## Brief
Reproduce, character for character, the lines below from the first through the one with "SAND = make_sand()". Leave pictures out.

## Collected material
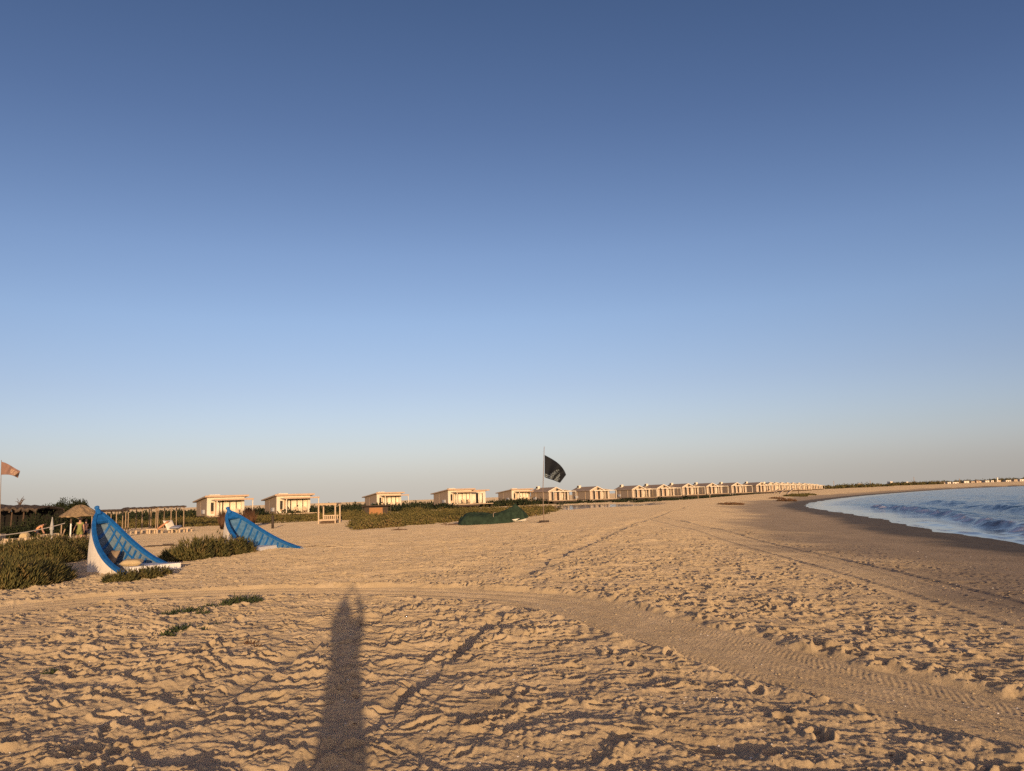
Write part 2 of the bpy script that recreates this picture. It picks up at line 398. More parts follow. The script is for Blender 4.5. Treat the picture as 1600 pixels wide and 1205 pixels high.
    b2 = N.new('ShaderNodeBump'); b2.inputs['Distance'].default_value = .016; b2.inputs['Strength'].default_value = .9
    L.new(n1, b2.inputs['Height']); L.new(b1.outputs[0], b2.inputs['Normal'])
    inv = N.new('ShaderNodeMapRange'); inv.inputs[3].default_value = .85; inv.inputs[4].default_value = .12
    L.new(ad.outputs['Fac'], inv.inputs[0]); L.new(inv.outputs[0], b1.inputs['Strength'])
    L.new(b2.outputs[0], b.inputs['Normal'])
    me.materials.append(m)
    return o
SAND = make_sand()

# ------------------------------------------------------------------ sea and lagoon
def water_mat(name, foam=True):
    m = bpy.data.materials.new(name); m.use_nodes = True; N = m.node_tree.nodes; L = m.node_tree.links
    b = N['Principled BSDF']; b.inputs['Roughness'].default_value = .08; b.inputs['IOR'].default_value = 1.33
    b.inputs['Base Color'].default_value = (.035, .085, .14, 1); b.inputs['Specular IOR Level'].default_value = .5
    geo = N.new('ShaderNodeNewGeometry')
    n = N.new('ShaderNodeTexNoise'); n.inputs['Scale'].default_value = 2.2; n.inputs['Detail'].default_value = 7; n.inputs['Roughness'].default_value = .62
    L.new(geo.outputs['Position'], n.inputs['Vector'])
    bp = N.new('ShaderNodeBump'); bp.inputs['Distance'].default_value = .16 if foam else .01
    L.new(n.outputs[0], bp.inputs['Height']); L.new(bp.outputs[0], b.inputs['Normal'])
    if foam:
        a = N.new('ShaderNodeAttribute'); a.attribute_name = 'foam'; s = N.new('ShaderNodeAttribute'); s.attribute_name = 'shallow'
        st = N.new('ShaderNodeMapRange'); st.inputs[3].default_value = .9; st.inputs[4].default_value = .05
        L.new(s.outputs['Fac'], st.inputs[0]); L.new(st.outputs[0], bp.inputs['Strength'])
        c1 = N.new('ShaderNodeMix'); c1.data_type = 'RGBA'; c1.inputs[6].default_value = (.03, .075, .13, 1); c1.inputs[7].default_value = (.13, .125, .115, 1)
        L.new(s.outputs['Fac'], c1.inputs[0])
        c2 = N.new('ShaderNodeMix'); c2.data_type = 'RGBA'; c2.inputs[7].default_value = (.80, .80, .80, 1)
        fn = N.new('ShaderNodeTexNoise'); fn.inputs['Scale'].default_value = 8; fn.inputs['Detail'].default_value = 6; fn.inputs['Roughness'].default_value = .75
        L.new(geo.outputs['Position'], fn.inputs['Vector'])
        ma = N.new('ShaderNodeMath'); ma.operation = 'ADD'; L.new(a.outputs['Fac'], ma.inputs[0]); L.new(fn.outputs[0], ma.inputs[1])
        mr = N.new('ShaderNodeMapRange'); mr.inputs[1].default_value = .82; mr.inputs[2].default_value = 1.08; L.new(ma.outputs[0], mr.inputs[0])
        L.new(mr.outputs[0], c2.inputs[0]); L.new(c1.outputs[2], c2.inputs[6]); L.new(c2.outputs[2], b.inputs['Base Color'])
        rr_ = N.new('ShaderNodeMapRange'); rr_.inputs[3].default_value = .08; rr_.inputs[4].default_value = .8
        L.new(mr.outputs[0], rr_.inputs[0]); L.new(rr_.outputs[0], b.inputs['Roughness'])
    return m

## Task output
Write part 2 of the bpy script that recreates this picture. It picks up at line 398. More parts follow. The script is for Blender 4.5. Treat the picture as 1600 pixels wide and 1205 pixels high.
    b2 = N.new('ShaderNodeBump'); b2.inputs['Distance'].default_value = .016; b2.inputs['Strength'].default_value = .9
    L.new(n1, b2.inputs['Height']); L.new(b1.outputs[0], b2.inputs['Normal'])
    inv = N.new('ShaderNodeMapRange'); inv.inputs[3].default_value = .85; inv.inputs[4].default_value = .12
    L.new(ad.outputs['Fac'], inv.inputs[0]); L.new(inv.outputs[0], b1.inputs['Strength'])
    L.new(b2.outputs[0], b.inputs['Normal'])
    me.materials.append(m)
    return o
SAND = make_sand()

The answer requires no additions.